Cass. sez. 3 del 8 maggio 2023 n. 12128, rel. Rossi Raff., ai fini della legittimazione ad impugnare:
<<2.2. Muovendo all’esame nel merito del motivo, dirimente valenza assume, al riguardo, il dettato dell’art. 2504 c.c., comma 2, (“L’atto di fusione deve essere depositato per l’iscrizione, a cura del notaio o dei soggetti cui compete l’amministrazione della società risultante dalla fusione o di quella incorporante, entro trenta giorni, nell’ufficio del registro delle imprese dei luoghi ove è posta la sede delle società partecipanti alla fusione, di quella che ne risulta o della società incorporante”) e dell’art. 2504-bis c.c., comma 2, (“La fusione ha effetto quando è stata eseguita l’ultima delle iscrizioni prescritte dall’art. 2504”).
Sulla corretta lettura ermeneutica di tali norme e sull’efficacia della vicenda societaria, si è espressa, di recente, questa Corte, nella sua composizione tipica di organo della nomofilachia, chiarendo che gli effetti giuridici della fusione tra società “si producono dal momento dell’adempimento delle formalità pubblicitarie, concernenti il deposito per l’iscrizione del registro delle imprese dell’atto di fusione previsto dalla norma, avente efficacia costitutiva, con la precisazione che, a mente dell’art. 2504 c.c., comma 3, il deposito relativo alla società risultante dalla fusione o di quella incorporante non può precedere quelli relativi alle altre società partecipanti alla fusione” (Cass., Sez. U, 30/07/2021, n. 21970).

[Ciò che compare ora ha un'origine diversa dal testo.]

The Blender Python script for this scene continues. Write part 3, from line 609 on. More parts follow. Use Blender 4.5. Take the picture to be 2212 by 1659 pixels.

Sulla scorta dell’enunciato principio di diritto – al quale si intende dare convinta continuità – errato si appalesa l’apprezzamento del giudice territoriale, estrinsecato in parte motiva nella (invero alquanto anapodittica) affermazione per cui la banca appellante “che aveva in origine prodotto solo l’atto pubblico ha correttamente, in risposta, documentato l’espletamento delle successive attività necessarie affinché la fusione fosse pienamente efficace erga omnes” (così la sentenza impugnata, alla pag. 12, punto 21).
Ed invero, dall’esame dei documenti versati dall’appellante nel fascicolo del giudizio di secondo grado e specificamente richiamati dall’odierno ricorrente (atti alla cui lettura questa Corte è abilitata, poiché sollecitata allo scrutinio di un error in procedendo), risulta, con inequivoca chiarezza, l’omessa asseverazione della cancellazione della società incorporata, Banco Popolare, dal Registro delle Imprese di Verona (luogo di allocazione della sede legale di detta società), alcun riscontro attestante detto adempimento essendo stato prodotto.
Mancando, per l’effetto, la possibilità di verificare la completezza delle formalità pubblicitarie afferenti la fusione societaria e la regolarità della sequenza cronologica delle stesse, non poteva considerarsi fornita la prova, ad opera della società appellante (Banco BPM S.p.A.), della asserita qualità di successore della parte soccombente in prime cure (Banco Popolare società cooperativa) e, quindi, della legittimazione ad impugnare la pronuncia resa dal Tribunale di Avezzano>>.
Curiosa è la precisazione per cui serve anche la prova di avvenuta cancellazione della incorporata. Infatti la legge non ne parla: le iscrizioni dell’art. 2504 cc, cui rinvia l’art. 2504 bis c.2, non concernono tale cancellazione ma solo l’atto di fusione.
Conseguenza pesante (anche per i difensori …), dato che così è passata in giudicato la sentenza di primo grado : la quale , pur accogliendo in misura ridotta la domanda, pur sempre aveva condannato la banca ad un milione e mezzo di euro di danni.